- EXERCISE OBJECTIVE
In the records below, find the line with "Reconstruct this image" and the line with "R = math.radians"; return exactly those lines and every line between them.

-- BEGIN ROWS --

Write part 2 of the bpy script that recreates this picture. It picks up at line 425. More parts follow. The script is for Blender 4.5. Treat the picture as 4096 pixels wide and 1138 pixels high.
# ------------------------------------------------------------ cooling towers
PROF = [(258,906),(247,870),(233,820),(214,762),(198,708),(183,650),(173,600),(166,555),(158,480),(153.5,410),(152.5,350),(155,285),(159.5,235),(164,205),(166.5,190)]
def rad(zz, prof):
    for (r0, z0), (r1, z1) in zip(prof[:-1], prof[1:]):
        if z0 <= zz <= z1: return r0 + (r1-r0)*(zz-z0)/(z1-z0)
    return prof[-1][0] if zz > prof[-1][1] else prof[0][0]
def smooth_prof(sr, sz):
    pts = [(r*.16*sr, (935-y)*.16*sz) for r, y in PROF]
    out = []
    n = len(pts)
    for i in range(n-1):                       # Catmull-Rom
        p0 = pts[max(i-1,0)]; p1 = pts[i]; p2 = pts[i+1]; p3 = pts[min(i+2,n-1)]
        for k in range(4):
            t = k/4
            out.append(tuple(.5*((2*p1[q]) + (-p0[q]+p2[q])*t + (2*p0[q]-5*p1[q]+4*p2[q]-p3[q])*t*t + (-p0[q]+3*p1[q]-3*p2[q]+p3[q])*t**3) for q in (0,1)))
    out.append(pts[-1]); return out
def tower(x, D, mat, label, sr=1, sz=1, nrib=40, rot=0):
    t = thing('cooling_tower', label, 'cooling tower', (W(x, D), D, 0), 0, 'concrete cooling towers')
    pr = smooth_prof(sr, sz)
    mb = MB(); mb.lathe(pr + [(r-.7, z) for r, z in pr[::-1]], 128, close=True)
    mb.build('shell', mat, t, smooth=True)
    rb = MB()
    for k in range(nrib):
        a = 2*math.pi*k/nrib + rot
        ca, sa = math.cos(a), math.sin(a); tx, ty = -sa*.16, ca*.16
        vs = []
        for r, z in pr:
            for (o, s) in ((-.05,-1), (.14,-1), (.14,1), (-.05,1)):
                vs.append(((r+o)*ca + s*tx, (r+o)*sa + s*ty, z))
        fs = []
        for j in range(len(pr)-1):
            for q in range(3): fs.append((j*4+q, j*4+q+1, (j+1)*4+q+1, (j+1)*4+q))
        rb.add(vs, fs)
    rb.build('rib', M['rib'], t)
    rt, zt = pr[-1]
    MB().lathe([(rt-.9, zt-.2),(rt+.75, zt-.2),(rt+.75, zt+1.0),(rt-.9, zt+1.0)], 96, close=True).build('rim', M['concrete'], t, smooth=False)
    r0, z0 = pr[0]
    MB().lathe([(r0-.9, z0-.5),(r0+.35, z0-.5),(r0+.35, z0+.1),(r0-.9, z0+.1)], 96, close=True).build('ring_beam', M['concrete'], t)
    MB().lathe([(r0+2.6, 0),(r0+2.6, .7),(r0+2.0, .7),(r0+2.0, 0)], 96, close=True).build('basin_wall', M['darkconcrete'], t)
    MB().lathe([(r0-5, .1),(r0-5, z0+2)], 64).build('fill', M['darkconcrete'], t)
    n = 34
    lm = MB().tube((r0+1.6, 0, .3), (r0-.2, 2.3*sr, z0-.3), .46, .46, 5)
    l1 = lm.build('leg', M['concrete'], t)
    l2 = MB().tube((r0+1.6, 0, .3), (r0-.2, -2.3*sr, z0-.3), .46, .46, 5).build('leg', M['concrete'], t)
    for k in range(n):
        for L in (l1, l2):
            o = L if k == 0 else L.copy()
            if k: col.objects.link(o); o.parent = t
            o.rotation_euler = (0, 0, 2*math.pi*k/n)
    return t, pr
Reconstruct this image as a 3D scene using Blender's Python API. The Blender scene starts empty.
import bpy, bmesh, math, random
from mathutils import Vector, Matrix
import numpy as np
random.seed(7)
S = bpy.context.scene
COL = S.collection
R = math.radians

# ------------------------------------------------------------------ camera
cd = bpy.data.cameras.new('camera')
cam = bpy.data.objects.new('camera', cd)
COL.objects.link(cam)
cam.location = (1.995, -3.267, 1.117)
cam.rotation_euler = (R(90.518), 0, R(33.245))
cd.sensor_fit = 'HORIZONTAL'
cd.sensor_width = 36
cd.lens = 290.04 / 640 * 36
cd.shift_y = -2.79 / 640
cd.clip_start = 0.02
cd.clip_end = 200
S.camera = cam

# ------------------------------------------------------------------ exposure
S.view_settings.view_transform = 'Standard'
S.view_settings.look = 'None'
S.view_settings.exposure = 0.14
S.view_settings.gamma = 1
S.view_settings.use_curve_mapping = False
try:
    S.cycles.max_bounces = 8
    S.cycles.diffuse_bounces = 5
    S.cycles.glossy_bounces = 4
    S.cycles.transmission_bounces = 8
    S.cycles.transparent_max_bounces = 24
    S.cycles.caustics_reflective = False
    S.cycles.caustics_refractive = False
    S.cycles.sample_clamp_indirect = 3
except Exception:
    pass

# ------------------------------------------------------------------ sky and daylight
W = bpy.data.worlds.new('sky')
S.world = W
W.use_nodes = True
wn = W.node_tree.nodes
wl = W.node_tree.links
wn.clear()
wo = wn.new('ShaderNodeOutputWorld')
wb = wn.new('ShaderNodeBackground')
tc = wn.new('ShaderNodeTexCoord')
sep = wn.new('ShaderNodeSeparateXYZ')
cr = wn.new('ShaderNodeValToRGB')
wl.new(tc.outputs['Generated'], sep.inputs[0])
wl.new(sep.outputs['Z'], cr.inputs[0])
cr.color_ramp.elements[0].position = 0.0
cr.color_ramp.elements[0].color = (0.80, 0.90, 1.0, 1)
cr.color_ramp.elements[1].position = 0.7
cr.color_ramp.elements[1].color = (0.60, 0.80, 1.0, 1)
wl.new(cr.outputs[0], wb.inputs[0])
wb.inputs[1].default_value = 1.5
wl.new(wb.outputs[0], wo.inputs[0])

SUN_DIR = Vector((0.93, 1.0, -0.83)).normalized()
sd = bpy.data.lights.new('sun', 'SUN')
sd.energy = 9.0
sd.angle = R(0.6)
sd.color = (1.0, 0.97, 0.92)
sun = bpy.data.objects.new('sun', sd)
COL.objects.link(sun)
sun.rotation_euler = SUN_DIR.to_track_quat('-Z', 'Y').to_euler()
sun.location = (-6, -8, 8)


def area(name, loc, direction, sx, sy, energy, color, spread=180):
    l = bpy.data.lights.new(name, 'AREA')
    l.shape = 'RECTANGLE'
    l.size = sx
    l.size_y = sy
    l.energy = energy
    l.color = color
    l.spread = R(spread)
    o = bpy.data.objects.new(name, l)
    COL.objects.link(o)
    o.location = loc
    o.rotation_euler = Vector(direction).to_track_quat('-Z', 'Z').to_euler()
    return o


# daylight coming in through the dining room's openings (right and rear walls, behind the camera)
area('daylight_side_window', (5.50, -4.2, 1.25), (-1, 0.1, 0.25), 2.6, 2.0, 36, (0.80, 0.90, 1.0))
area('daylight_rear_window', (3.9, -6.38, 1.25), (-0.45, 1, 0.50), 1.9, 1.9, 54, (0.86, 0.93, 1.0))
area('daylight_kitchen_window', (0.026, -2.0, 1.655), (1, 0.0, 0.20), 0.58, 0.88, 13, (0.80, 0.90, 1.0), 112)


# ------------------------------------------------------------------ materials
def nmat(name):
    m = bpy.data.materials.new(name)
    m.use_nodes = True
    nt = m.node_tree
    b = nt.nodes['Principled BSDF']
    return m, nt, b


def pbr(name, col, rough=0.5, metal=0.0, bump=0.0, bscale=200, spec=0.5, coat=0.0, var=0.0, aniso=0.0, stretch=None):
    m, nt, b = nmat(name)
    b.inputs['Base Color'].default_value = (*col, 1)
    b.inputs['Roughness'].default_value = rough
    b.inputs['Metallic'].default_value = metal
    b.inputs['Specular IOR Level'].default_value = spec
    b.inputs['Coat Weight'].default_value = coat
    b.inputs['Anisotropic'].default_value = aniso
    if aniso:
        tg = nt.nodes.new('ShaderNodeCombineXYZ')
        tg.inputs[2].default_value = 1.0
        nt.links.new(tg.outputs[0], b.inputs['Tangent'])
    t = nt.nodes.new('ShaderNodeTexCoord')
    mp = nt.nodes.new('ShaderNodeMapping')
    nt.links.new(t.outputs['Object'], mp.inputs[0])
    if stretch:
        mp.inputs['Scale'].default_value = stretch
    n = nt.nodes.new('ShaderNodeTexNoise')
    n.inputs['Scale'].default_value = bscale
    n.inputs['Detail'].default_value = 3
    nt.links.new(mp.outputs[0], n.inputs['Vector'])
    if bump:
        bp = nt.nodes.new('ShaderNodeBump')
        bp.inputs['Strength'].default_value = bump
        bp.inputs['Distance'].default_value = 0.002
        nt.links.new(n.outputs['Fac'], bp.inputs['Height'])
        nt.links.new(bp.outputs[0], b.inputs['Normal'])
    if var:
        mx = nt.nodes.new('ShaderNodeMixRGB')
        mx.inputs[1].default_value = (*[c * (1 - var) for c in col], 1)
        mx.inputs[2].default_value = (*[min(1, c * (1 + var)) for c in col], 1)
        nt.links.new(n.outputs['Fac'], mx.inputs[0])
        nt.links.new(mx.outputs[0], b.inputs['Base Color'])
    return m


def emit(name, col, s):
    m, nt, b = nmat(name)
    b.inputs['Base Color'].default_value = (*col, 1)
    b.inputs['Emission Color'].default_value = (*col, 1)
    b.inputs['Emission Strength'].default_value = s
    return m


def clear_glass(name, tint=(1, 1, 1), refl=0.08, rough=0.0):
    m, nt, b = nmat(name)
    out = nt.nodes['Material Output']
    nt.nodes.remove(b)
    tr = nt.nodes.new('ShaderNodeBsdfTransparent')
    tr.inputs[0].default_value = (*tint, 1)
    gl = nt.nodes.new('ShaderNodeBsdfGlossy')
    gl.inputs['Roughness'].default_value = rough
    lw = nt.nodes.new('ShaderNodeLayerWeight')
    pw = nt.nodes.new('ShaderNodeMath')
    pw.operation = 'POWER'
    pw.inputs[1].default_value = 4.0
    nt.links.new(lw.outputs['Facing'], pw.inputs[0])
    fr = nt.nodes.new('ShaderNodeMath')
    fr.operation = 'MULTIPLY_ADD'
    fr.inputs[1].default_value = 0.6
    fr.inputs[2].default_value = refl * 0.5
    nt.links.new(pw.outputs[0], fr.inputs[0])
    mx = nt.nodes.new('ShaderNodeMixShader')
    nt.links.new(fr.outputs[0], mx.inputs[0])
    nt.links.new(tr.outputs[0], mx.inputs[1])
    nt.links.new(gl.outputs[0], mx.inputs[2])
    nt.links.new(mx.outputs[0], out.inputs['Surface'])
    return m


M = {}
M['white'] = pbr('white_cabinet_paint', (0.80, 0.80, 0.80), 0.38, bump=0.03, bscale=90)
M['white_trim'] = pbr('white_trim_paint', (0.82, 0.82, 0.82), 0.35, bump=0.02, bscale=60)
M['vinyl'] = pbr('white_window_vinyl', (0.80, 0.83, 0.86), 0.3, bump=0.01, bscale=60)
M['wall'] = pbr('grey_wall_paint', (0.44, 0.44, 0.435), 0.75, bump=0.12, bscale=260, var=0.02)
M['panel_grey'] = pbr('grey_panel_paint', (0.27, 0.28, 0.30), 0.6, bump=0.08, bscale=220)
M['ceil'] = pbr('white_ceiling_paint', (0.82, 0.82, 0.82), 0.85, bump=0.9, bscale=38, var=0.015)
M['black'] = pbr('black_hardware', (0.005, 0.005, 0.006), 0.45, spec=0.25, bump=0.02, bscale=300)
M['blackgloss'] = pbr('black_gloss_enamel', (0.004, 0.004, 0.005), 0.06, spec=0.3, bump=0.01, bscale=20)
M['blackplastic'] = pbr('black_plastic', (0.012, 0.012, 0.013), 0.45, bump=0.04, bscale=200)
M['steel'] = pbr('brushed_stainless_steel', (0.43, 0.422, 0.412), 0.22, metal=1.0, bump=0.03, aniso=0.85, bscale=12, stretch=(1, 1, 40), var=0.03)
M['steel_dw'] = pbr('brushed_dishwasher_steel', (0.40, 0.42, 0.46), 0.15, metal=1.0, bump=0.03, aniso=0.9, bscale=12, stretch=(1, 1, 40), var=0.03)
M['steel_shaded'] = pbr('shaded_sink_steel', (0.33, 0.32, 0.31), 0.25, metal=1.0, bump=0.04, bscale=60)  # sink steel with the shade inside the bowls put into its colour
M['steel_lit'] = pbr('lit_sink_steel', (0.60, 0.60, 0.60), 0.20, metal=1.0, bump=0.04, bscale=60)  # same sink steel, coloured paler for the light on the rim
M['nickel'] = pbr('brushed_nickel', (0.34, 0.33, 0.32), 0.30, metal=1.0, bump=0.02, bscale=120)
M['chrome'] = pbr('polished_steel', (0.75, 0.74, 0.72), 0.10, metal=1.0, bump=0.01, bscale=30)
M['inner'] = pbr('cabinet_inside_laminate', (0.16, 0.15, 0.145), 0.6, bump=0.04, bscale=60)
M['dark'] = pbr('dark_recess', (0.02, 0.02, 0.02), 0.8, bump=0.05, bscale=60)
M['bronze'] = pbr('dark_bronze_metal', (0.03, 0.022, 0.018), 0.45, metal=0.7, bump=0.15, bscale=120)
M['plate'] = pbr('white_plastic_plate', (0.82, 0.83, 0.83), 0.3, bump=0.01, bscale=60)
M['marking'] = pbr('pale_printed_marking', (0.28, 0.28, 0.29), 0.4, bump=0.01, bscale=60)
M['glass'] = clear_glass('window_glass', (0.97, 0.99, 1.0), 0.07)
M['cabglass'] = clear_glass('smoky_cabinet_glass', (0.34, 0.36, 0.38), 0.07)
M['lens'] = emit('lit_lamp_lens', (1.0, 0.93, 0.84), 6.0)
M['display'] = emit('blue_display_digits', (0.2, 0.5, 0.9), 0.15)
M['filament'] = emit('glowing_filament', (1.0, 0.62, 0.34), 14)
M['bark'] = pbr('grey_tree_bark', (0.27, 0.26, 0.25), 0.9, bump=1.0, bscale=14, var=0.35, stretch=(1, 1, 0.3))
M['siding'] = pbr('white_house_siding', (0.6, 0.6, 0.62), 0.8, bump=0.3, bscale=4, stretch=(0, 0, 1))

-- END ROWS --

- SOLVED EXERCISE
Reconstruct this image as a 3D scene using Blender's Python API. The Blender scene starts empty.
import bpy, bmesh, math, random
from mathutils import Vector, Matrix
import numpy as np
random.seed(7)
S = bpy.context.scene
COL = S.collection
R = math.radians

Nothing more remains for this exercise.